What saved the episode and pushed it over from a negative 2-star to a positive 3-star review are the interactions between Somerhalder, Dobrev, and Torres and the four big revelations at the end of the episode:

  1. There’s another way into the tomb where Katherine is trapped. Okay, that one we could have seen coming, but the episode doesn’t end there.
  2. Stefan is the one who saved Elena from the car accident that killed her parents. (He saved her first because her father asked him to, but he didn’t have enough time to save all three.)
  3.  Elena is adopted and may be a descendent of Katherine.

Even though any one of those revelations would be enough to end the episode on a dramatic note, TVD throws in one final whopper—4) Alaric came to Mystic Falls as a vampire hunter because he walked in on a vampire draining the life out of his wife (Mia Kirshner).
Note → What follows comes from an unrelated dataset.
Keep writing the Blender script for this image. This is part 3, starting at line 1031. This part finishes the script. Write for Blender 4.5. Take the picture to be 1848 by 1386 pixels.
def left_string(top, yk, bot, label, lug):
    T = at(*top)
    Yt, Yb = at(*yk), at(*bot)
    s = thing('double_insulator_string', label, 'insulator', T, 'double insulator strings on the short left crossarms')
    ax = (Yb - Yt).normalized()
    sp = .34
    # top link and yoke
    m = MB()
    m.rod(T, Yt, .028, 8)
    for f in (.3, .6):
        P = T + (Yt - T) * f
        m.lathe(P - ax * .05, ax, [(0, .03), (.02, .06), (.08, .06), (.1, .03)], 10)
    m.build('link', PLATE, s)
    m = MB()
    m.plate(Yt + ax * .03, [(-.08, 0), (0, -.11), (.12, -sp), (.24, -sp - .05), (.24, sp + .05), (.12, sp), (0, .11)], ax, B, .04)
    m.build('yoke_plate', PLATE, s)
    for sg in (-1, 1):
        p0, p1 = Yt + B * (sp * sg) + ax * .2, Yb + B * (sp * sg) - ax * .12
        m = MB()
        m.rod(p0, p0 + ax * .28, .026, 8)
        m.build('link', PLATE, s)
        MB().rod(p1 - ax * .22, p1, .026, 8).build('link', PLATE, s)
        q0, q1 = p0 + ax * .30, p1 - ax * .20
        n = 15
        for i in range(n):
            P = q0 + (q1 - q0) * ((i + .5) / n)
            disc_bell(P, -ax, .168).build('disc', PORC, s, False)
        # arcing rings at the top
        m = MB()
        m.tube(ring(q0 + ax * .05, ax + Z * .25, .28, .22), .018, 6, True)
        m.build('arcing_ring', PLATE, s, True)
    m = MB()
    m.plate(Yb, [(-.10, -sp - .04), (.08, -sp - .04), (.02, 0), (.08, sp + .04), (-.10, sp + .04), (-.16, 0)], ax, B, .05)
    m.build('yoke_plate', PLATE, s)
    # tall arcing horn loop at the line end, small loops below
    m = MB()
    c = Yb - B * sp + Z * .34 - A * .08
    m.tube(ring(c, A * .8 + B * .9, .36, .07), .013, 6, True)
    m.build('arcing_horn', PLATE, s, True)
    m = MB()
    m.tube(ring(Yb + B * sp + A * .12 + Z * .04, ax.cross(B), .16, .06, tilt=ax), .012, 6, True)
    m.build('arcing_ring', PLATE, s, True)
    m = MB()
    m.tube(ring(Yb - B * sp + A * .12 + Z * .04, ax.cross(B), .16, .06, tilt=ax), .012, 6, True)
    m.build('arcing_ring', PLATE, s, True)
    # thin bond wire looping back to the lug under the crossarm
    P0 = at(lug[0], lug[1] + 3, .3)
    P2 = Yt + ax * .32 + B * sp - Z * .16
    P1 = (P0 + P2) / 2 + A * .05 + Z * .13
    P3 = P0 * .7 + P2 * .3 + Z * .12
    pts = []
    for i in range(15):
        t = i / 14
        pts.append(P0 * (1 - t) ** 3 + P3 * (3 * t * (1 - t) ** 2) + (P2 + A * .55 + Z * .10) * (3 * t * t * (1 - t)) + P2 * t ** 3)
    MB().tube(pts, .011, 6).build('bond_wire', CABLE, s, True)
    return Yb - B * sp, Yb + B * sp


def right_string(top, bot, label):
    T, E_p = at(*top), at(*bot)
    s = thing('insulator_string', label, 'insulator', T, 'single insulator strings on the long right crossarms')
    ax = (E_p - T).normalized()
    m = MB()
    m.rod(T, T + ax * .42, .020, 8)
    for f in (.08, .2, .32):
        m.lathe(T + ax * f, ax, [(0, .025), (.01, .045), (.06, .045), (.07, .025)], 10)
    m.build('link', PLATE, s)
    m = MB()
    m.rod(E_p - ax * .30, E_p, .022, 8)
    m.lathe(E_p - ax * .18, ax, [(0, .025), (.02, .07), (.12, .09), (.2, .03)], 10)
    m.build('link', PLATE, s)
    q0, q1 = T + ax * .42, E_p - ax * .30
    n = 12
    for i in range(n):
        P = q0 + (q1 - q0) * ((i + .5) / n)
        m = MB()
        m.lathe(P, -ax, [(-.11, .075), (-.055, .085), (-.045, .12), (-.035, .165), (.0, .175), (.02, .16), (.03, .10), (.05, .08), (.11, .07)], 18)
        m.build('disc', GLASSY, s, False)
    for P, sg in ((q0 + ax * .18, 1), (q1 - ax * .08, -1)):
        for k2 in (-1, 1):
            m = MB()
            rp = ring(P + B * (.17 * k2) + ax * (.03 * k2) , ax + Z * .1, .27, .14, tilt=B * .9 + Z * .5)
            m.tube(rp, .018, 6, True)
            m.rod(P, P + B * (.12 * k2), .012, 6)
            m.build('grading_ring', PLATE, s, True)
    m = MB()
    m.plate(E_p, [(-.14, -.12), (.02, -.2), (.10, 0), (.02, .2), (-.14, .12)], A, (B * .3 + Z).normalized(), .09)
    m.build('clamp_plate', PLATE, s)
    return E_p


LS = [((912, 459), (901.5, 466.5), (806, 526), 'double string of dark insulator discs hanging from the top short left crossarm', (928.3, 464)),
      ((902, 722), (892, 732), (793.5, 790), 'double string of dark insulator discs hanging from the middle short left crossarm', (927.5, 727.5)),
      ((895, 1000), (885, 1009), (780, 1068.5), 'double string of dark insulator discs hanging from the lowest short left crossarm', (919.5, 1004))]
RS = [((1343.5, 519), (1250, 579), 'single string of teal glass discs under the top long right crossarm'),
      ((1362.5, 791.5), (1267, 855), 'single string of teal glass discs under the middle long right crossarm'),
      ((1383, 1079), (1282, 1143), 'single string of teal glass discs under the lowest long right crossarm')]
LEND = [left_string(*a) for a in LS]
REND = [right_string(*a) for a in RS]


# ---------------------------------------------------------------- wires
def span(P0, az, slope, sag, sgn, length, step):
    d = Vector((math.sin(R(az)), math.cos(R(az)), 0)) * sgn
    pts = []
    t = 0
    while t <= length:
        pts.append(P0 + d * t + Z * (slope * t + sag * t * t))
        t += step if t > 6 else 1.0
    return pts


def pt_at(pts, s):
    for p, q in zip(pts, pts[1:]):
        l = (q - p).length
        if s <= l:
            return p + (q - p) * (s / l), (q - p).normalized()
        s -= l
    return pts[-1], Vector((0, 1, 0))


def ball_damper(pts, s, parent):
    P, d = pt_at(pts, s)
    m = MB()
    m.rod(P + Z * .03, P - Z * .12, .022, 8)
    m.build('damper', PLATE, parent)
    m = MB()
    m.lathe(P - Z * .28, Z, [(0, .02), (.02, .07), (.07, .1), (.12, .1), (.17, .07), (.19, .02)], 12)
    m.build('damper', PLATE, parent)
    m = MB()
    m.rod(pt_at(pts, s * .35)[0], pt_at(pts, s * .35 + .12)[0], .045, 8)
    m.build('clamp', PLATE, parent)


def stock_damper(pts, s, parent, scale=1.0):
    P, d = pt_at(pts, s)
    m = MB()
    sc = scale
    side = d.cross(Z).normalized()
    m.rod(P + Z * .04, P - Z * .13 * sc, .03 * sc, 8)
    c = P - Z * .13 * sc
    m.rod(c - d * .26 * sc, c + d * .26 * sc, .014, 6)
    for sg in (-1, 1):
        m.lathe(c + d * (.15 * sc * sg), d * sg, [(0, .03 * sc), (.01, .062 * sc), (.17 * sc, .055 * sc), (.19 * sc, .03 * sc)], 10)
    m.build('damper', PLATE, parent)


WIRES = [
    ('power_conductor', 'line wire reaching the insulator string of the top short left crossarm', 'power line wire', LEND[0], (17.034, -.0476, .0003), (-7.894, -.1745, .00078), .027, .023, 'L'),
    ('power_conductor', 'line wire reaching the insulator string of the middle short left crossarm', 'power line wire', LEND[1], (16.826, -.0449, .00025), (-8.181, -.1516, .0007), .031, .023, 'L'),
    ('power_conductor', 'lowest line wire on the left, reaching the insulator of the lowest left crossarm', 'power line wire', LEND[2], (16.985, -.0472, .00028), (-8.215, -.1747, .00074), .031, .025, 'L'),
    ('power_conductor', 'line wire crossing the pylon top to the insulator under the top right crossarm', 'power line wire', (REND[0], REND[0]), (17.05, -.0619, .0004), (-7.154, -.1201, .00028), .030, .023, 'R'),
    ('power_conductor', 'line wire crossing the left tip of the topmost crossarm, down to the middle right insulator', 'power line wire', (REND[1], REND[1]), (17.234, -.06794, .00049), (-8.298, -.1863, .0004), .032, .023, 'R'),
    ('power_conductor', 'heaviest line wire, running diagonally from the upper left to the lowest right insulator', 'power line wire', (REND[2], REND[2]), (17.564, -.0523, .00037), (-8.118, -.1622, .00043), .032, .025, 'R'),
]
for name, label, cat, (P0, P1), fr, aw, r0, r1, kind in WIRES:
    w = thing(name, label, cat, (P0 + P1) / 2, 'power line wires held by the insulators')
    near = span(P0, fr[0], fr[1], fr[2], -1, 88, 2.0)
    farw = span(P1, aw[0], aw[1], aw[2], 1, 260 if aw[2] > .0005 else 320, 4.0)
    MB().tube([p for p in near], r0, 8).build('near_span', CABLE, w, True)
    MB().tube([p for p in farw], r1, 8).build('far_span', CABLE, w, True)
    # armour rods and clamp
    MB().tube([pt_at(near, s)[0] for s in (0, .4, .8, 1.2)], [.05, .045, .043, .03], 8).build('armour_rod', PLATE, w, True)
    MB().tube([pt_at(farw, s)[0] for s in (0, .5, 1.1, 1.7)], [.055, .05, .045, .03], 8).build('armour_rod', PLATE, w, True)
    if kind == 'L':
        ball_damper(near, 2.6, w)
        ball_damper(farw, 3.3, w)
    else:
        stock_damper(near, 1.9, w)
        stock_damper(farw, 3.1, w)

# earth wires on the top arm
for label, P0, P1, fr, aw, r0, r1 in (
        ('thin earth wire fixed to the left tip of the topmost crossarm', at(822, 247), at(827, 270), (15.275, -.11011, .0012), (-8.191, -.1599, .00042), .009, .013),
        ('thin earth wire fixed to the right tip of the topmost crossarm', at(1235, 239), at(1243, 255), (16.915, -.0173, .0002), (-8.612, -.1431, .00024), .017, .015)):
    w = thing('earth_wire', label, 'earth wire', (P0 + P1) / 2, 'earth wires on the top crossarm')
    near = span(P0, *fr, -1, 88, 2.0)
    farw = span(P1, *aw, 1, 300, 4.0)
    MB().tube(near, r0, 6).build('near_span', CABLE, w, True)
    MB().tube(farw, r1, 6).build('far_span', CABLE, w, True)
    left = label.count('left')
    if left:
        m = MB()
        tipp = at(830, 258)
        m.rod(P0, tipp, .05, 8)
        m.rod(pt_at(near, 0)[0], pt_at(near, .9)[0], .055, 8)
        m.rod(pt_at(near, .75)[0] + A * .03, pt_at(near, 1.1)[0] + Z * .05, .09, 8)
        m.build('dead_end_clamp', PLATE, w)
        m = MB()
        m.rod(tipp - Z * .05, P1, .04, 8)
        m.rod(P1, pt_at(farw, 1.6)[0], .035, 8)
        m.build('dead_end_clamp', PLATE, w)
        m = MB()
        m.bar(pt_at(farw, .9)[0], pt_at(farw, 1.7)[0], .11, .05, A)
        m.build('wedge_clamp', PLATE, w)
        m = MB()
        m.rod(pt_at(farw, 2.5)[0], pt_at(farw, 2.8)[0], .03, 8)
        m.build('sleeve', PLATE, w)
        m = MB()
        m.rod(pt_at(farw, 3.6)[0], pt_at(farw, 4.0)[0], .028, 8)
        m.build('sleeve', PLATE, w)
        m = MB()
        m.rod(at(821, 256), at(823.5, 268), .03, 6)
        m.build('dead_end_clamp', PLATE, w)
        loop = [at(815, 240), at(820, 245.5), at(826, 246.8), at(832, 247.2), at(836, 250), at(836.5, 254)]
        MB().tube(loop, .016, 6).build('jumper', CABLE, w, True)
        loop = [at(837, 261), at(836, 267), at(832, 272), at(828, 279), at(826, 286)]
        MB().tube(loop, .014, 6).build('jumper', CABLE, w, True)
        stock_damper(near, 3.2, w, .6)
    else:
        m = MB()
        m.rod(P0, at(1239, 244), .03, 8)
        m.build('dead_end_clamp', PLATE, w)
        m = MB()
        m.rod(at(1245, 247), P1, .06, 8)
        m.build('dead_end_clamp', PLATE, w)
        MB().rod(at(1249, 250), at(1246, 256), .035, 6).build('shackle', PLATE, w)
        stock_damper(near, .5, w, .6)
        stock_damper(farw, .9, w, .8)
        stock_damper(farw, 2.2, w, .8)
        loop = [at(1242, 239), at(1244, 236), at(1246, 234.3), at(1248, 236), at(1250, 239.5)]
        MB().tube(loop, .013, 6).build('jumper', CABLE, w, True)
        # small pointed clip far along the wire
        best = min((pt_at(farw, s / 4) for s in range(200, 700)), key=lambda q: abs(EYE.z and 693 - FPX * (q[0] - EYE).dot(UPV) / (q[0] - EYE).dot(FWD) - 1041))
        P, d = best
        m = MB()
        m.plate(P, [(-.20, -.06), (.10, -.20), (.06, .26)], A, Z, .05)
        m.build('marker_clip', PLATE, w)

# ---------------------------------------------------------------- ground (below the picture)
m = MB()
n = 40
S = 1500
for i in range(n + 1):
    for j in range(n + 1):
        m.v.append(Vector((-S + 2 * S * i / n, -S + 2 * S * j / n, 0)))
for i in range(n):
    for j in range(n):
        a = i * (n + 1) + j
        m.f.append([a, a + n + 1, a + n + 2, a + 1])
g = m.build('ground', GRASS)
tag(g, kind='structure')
That vampire—Damon Salvatore.

Cue dramatic fade-out music.

Stuff That Bothers Only Me:

When Stefan recalls his earlier meeting with Bonnie’s grandmother Sheila, in 1969, she mentions that she was barely a teenager. Jasmine Guy, actually, was born in 1962 and would have been 7. And it really makes me feel old that Whitley (from A Different World) is playing someone’s grandmother. (In season 3, we learn that witches age more slowly than regular humans, but the relative youth of Guy bothered me for two years.)